For black audiences, though, his films connoted quality and they also presented an image of themselves they were craving to see on screen. “Sidney Poitier [films] were like buying a Nancy Wilson album or a Prince album, you knew what you were getting. If he’s [in a movie] I know it meets a standard of excellence I know I’m going to appreciate,” said Robertson. “He is never going to do ‘Booty Call,’ he’s never going to do something that makes me sorry that I spent the money.”
“Sex and the City” star Blair Underwood is one of the actors who bore the fruits of Poitier’s labor. “Sidney Poitier is very much the Jackie Robinson of Hollywood,” he told MSNBC on Wednesday. “He gave you something to aspire to. He is the man who inspired me to go and become an actor.” For Underwood, Poitier’s strength and humanity had an appeal that stretched beyond race, and his films usually had a message that was timely and true.

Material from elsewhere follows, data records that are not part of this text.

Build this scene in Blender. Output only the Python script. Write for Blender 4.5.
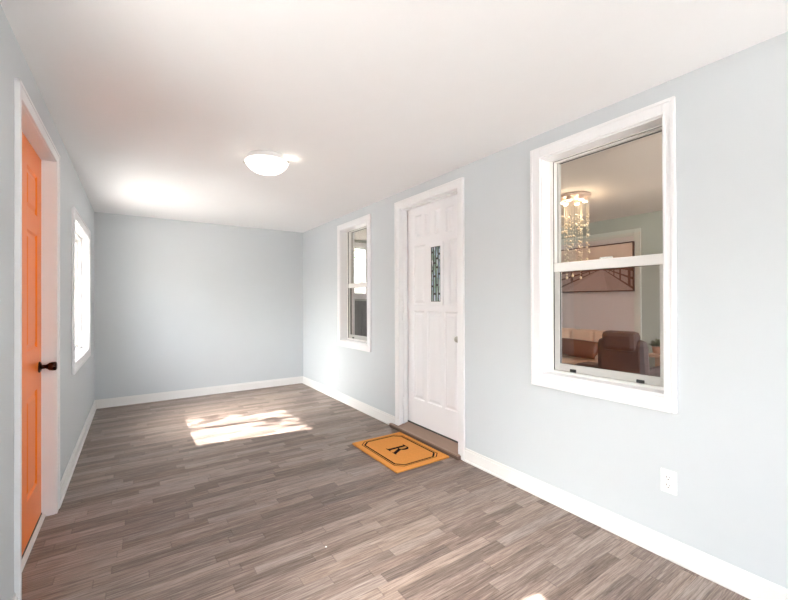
import bpy, bmesh, math, random
from mathutils import Vector, Matrix
random.seed(7)
C = bpy.context.scene.collection
for o in list(bpy.data.objects): bpy.data.objects.remove(o)

# ---------------- camera ----------------
cd = bpy.data.cameras.new('camera'); cam = bpy.data.objects.new('camera', cd); C.objects.link(cam)
F = Vector((0.55675077, 0.83067063, 0.00385686)); R = Vector((0.83067944, -0.55674194, -0.00317506)); U = Vector((0.00049015, -0.00497153, 0.99998752))
cam.matrix_world = Matrix(((R.x, U.x, -F.x, 0), (R.y, U.y, -F.y, 0), (R.z, U.z, -F.z, 1.3), (0, 0, 0, 1)))
cd.sensor_width = 36; cd.lens = 386.06 / 788 * 36; cd.clip_start = 0.02; cd.clip_end = 200
bpy.context.scene.camera = cam

# ---------------- exposure, sky, sun ----------------
sc = bpy.context.scene
sc.view_settings.view_transform = 'Standard'; sc.view_settings.look = 'None'
sc.view_settings.gamma = 1; sc.view_settings.use_curve_mapping = False
sc.view_settings.exposure = 0.24
W = bpy.data.worlds.new('world'); sc.world = W; W.use_nodes = True
nt = W.node_tree; nt.nodes.clear()
sky = nt.nodes.new('ShaderNodeTexSky'); sky.sky_type = 'NISHITA'; sky.sun_disc = False
sky.sun_elevation = math.radians(43); sky.sun_rotation = math.radians(-99); sky.air_density = 1.0; sky.dust_density = 4.0; sky.ozone_density = 1.0
hs = nt.nodes.new('ShaderNodeHueSaturation'); hs.inputs['Saturation'].default_value = 0.3
bg = nt.nodes.new('ShaderNodeBackground'); bg.inputs['Strength'].default_value = 2.2
wo = nt.nodes.new('ShaderNodeOutputWorld')
nt.links.new(sky.outputs[0], hs.inputs['Color']); nt.links.new(hs.outputs[0], bg.inputs['Color']); nt.links.new(bg.outputs[0], wo.inputs['Surface'])
sd = bpy.data.lights.new('sun', 'SUN'); sd.energy = 27; sd.angle = math.radians(0.53); sd.color = (1, 0.975, 0.95)
sun = bpy.data.objects.new('sun', sd); C.objects.link(sun)
SUN = Vector((1, -0.165, -0.947)).normalized()
sun.rotation_euler = SUN.to_track_quat('-Z', 'Y').to_euler(); sun.location = (-6, 2, 8)

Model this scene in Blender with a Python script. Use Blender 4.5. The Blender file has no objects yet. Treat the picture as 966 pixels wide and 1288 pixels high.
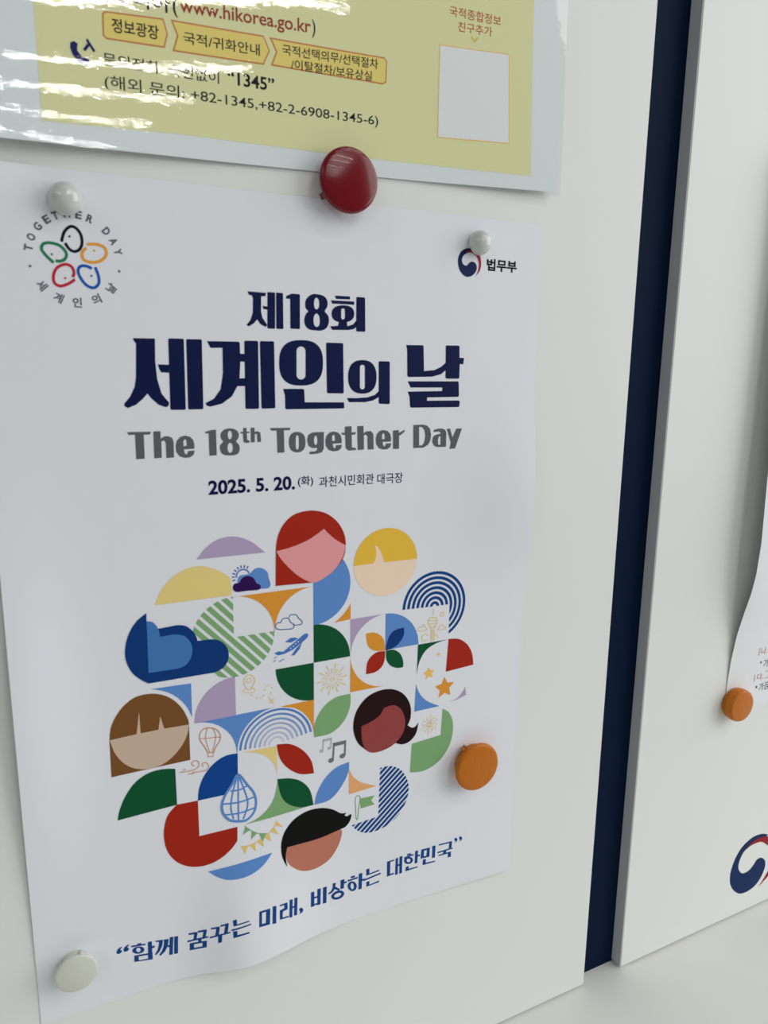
import bpy, bmesh, math, random
from mathutils import Vector, Matrix
from mathutils.geometry import tessellate_polygon

# ------------------------------------------------------------------ camera, world, lights, exposure
SC = bpy.context.scene
COL = SC.collection
EYE_Z = 1.2314            # camera height; the counter below the boards is at 0.90 m
EYE_D = 0.262             # camera distance from the face of the boards
yaw, pitch, roll = 0.47082674, -0.19514458, 0.01357193
fwd = Vector((math.sin(yaw) * math.cos(pitch), math.cos(yaw) * math.cos(pitch), math.sin(pitch)))
right0 = Vector((math.cos(yaw), -math.sin(yaw), 0))
up0 = right0.cross(fwd)
rgt = math.cos(roll) * right0 + math.sin(roll) * up0
upv = -math.sin(roll) * right0 + math.cos(roll) * up0
cam_data = bpy.data.cameras.new('camera')
cam = bpy.data.objects.new('camera', cam_data)
COL.objects.link(cam)
cam.matrix_world = Matrix(((rgt.x, upv.x, -fwd.x, 0), (rgt.y, upv.y, -fwd.y, -EYE_D),
                           (rgt.z, upv.z, -fwd.z, EYE_Z), (0, 0, 0, 1)))
cam_data.sensor_fit = 'VERTICAL'
cam_data.sensor_height = 36.0
cam_data.lens = 940.0 / 1288.0 * 36.0
cam_data.clip_start = 0.01
cam_data.dof.use_dof = True
cam_data.dof.focus_distance = 0.350
cam_data.dof.aperture_fstop = 20.0
SC.camera = cam

SC.view_settings.view_transform = 'Standard'
SC.view_settings.look = 'None'
SC.view_settings.gamma = 1.0
SC.view_settings.use_curve_mapping = False
SC.view_settings.exposure = -0.82

world = bpy.data.worlds.new('room_light')
SC.world = world
world.use_nodes = True
world.node_tree.nodes['Background'].inputs['Color'].default_value = (0.93, 0.97, 1.0, 1)
world.node_tree.nodes['Background'].inputs['Strength'].default_value = WORLD_STRENGTH = 0.27

def tube_light(x0, x1, y, z=EYE_Z + 1.35, power=9.0, width=0.022):
    """one linear ceiling luminaire of the office, parallel to the boards"""
    ld = bpy.data.lights.new('ceiling_tube', 'AREA')
    ld.shape = 'RECTANGLE'
    ld.size = x1 - x0
    ld.size_y = width
    ld.energy = power
    ld.color = (1.0, 0.99, 0.965)
    lo = bpy.data.objects.new('ceiling_tube', ld)
    lo.location = ((x0 + x1) / 2, y, z)
    COL.objects.link(lo)
TUBE_ROWS = [-0.95, -1.6, -2.3, -2.69, -3.33, -3.79, -4.31, -4.97]
for ty in TUBE_ROWS:
    for tx in (-2.3, 0.42):
        tube_light(tx, tx + 0.9, ty, power=7.6)

# unseen area light added at the right so the boards darken leftwards
wl = bpy.data.lights.new('right_side_fill', 'AREA')
wl.shape = 'RECTANGLE'; wl.size = 1.5; wl.size_y = 1.6; wl.energy = 40.0; wl.color = (0.97, 0.985, 1.0)
wo = bpy.data.objects.new('right_side_fill', wl)
COL.objects.link(wo)
wo.location = (1.75, -0.85, EYE_Z + 0.45)
wo.rotation_euler = (Vector((0.1, 0.0, EYE_Z - 0.1)) - Vector(wo.location)).to_track_quat('-Z', 'Y').to_euler()

# ------------------------------------------------------------------ colour and materials
PAPER_SRGB = (201, 204, 210)
PAPER_ALB = (0.80, 0.815, 0.86)
def lin(c):
    c = c / 255.0
    return c / 12.92 if c <= 0.04045 else ((c + 0.055) / 1.055) ** 2.4
def ink(rgb):
    """albedo of a print whose photographed colour sits beside the photographed paper white"""
    return tuple(max(0.0006, lin(c) - 0.006) / lin(w) * a for c, w, a in zip(rgb, PAPER_SRGB, PAPER_ALB))
def mat(name, color, rough=0.5, spec=0.5, coat=0.0, coat_rough=0.05, bump=None, tint=None, sheen=0):
    m = bpy.data.materials.new(name)
    m.use_nodes = True
    nt = m.node_tree
    b = nt.nodes['Principled BSDF']
    b.inputs['Base Color'].default_value = (*color, 1)
    b.inputs['Roughness'].default_value = rough
    b.inputs['Specular IOR Level'].default_value = spec
    b.inputs['Coat Weight'].default_value = coat
    b.inputs['Coat Roughness'].default_value = coat_rough
    if bump or tint:
        tc = nt.nodes.new('ShaderNodeTexCoord')
    if bump:
        scale, strength, dist = bump
        no = nt.nodes.new('ShaderNodeTexNoise')
        no.inputs['Scale'].default_value = scale
        no.inputs['Detail'].default_value = 4
        bp = nt.nodes.new('ShaderNodeBump')
        bp.inputs['Strength'].default_value = strength
        bp.inputs['Distance'].default_value = dist
        nt.links.new(tc.outputs['Object'], no.inputs['Vector'])
        nt.links.new(no.outputs['Fac'], bp.inputs['Height'])
        nt.links.new(bp.outputs['Normal'], b.inputs['Normal'])
    if tint:
        scale, amt = tint
        no = nt.nodes.new('ShaderNodeTexNoise')
        no.inputs['Scale'].default_value = scale
        no.inputs['Detail'].default_value = 6
        mx = nt.nodes.new('ShaderNodeMix'); mx.data_type = 'RGBA'
        mx.inputs[6].default_value = (*color, 1)
        mx.inputs[7].default_value = (*[c * (1 - amt) for c in color], 1)
        nt.links.new(tc.outputs['Object'], no.inputs['Vector'])
        nt.links.new(no.outputs['Fac'], mx.inputs[0])
        nt.links.new(mx.outputs[2], b.inputs['Base Color'])
    return m

INK = dict(navy=(2, 26, 62), red=(146, 38, 26), green=(6, 74, 46), sage=(113, 152, 106), orange=(196, 133, 50),
    cobalt=(84, 125, 184), cobalt2=(70, 105, 165), lilac=(158, 143, 172), deep_blue=(4, 52, 108), straw=(205, 186, 120),
    straw2=(203, 176, 104), steel_blue=(60, 108, 164), plum=(46, 16, 74), rose=(204, 140, 142), skin=(216, 194, 172),
    gold=(206, 168, 62), ring_blue=(14, 62, 120), tan=(205, 182, 122), tan2=(214, 172, 92), plane_blue=(66, 106, 170),
    navy2=(60, 88, 140), umber=(36, 20, 22), maroon=(132, 62, 60), apricot=(206, 152, 104), clay=(166, 106, 88),
    ink=(3, 7, 14), ink2=(24, 24, 34), green2=(34, 112, 78), amber=(204, 142, 54), crimson=(170, 42, 56),
    blue3=(26, 78, 160), letter_grey=(84, 88, 98), grey2=(100, 106, 112), grey3=(158, 162, 168), brown=(108, 72, 40),
    beige=(180, 161, 143), copper=(178, 130, 100), royal=(2, 62, 128), emblem_navy=(24, 36, 72),
    emblem_red=(142, 38, 54), title_grey=(84, 87, 92), date_navy=(16, 22, 62), slogan_blue=(26, 62, 118), white=(200, 203, 209),
    rain0=(72, 112, 176), rain1=(94, 126, 180), rain2=(116, 140, 184), rain3=(136, 152, 188), rain4=(150, 162, 192),
    rain5=(162, 172, 196), rain6=(176, 182, 200),
    text_black=(18, 20, 30), board_navy=(16, 40, 80), board_red=(128, 34, 40), text_red=(146, 62, 44), kakao_red=(176, 84, 58), pale_yellow=(211, 211, 164), sheet_white=(210, 217, 219),
    button=(218, 200, 118), button_rim=(190, 120, 70), card=(216, 219, 220), card_rim=(222, 190, 120), chevron=(206, 180, 90),
    phone=(30, 34, 92), notice_grey=(160, 150, 146), notice_red=(172, 108, 108), notice_black=(70, 78, 78))
_mats = {}
def ink_mat(key, gloss=False):
    k = (key, gloss)
    if k not in _mats:
        _mats[k] = mat('print_' + key, ink(INK[key]), rough=0.6, spec=0.15)
    return _mats[k]

M_BOARD = mat('board_white', (0.795, 0.81, 0.775), 0.42, 0.35, bump=(900, 0.04, 0.0003), tint=(9, 0.02))
M_EDGE = mat('board_edge_grey', (0.50, 0.515, 0.545), 0.5)
M_NAVY = mat('navy_strip', (0.0012, 0.009, 0.031), 0.6, 0.06)
M_WALL = mat('wall_paint', (0.75, 0.75, 0.72), 0.8)
M_COUNTER = mat('counter_laminate', (0.74, 0.745, 0.705), 0.5, 0.4, bump=(500, 0.05, 0.0004), tint=(30, 0.04))
M_PAPER = mat('poster_paper', PAPER_ALB, 0.5, 0.25, bump=(60, 0.25, 0.0006))
M_NOTICE = mat('notice_paper', (0.80, 0.82, 0.84), 0.55, 0.3)
M_SHEET = ink_mat('sheet_white')
M_REDP = mat('red_plastic', (0.17, 0.002, 0.008), 0.18, 0.35, coat=0.2, coat_rough=0.04)
M_ORANGE = mat('orange_plastic', (0.52, 0.145, 0.004), 0.4, 0.3, bump=(260, 0.35, 0.0008))
M_WHITEP = mat('white_plastic', (0.60, 0.61, 0.58), 0.16, 0.5, coat=0.4)
M_WHITEQ = mat('ivory_plastic', (0.64, 0.65, 0.57), 0.32, 0.5)
M_STEEL = mat('magnet_core', (0.05, 0.05, 0.055), 0.5)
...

According to Underwood, who recently dined with the iconic actor and considers him a mentor, back in 1994 when Underwood was grappling with whether to
take on a role as a serial killer in the thriller “Just Cause,” Poitier told him, “I came along at a time where I didn’t have a choice [in roles]. I didn’t have the luxury when I was coming a long. I did that so you didn’t have to. So you play that role and you play it well.”
That conversation left an indelible impression on Underwood, who has seen a dramatic shift in the diversity and the variety of representation of people of color in film and television over his own award-winning career. Poitier disciples see a direct line from the actor’s contributions to cinema to the work of Denzel Washington, Will Smith and even television producer Shonda Rhimes, figures who Mask says “combine elements of the Poitier persona into a repertoire.”
Still, the fact that Poitier’s films and the man himself were often both radical is often lost on younger film buffs. Take for instance his role in the 1967 best picture Oscar winner “In the Heat of the Night.” Poitier played Virgil Tibbs, a black police officer from the Northeast who is drawn into a murder investigation in the deep South while he is passing through. His character must confront prejudices from not just suspects, but local law enforcement as well. In a pivotal scene, Poitier confronts one of the wealthy elites of the community who takes issue with his high status as a black man.
The elderly white man slaps Poitier, who quickly returns a blow. It was a quiet but profound moment in cinema history, particularly for African-Americans.
“I think I watched that scene 50 times,” said Robertson. “It should be required viewing for every African-American, particularly our young men.” To him, the scene said “You’ll respect me or these are the consequences. I’m standing my ground.”
“The slap [by Poitier] was not in the initial script,” added Mask. “Poitier told producers either you change the script of I don’t make the film. This was a radical thing for a black actor to be able to do. To say, ‘If you want the Poitier brand in this film you’re going to have to comply.”
Of course, establishing a brand as a black actor in Hollywood at that time was an arduous process, which occasionally meant taking roles Poitier considered beneath him (“Porgy & Bess”) or those that were incredibly compromised by the social morays of the time. “Poitier was made to over-compensate for his blackness, for his black identity,” said Mask. “This was one of the things that was problematic for black audiences in the ’60s.”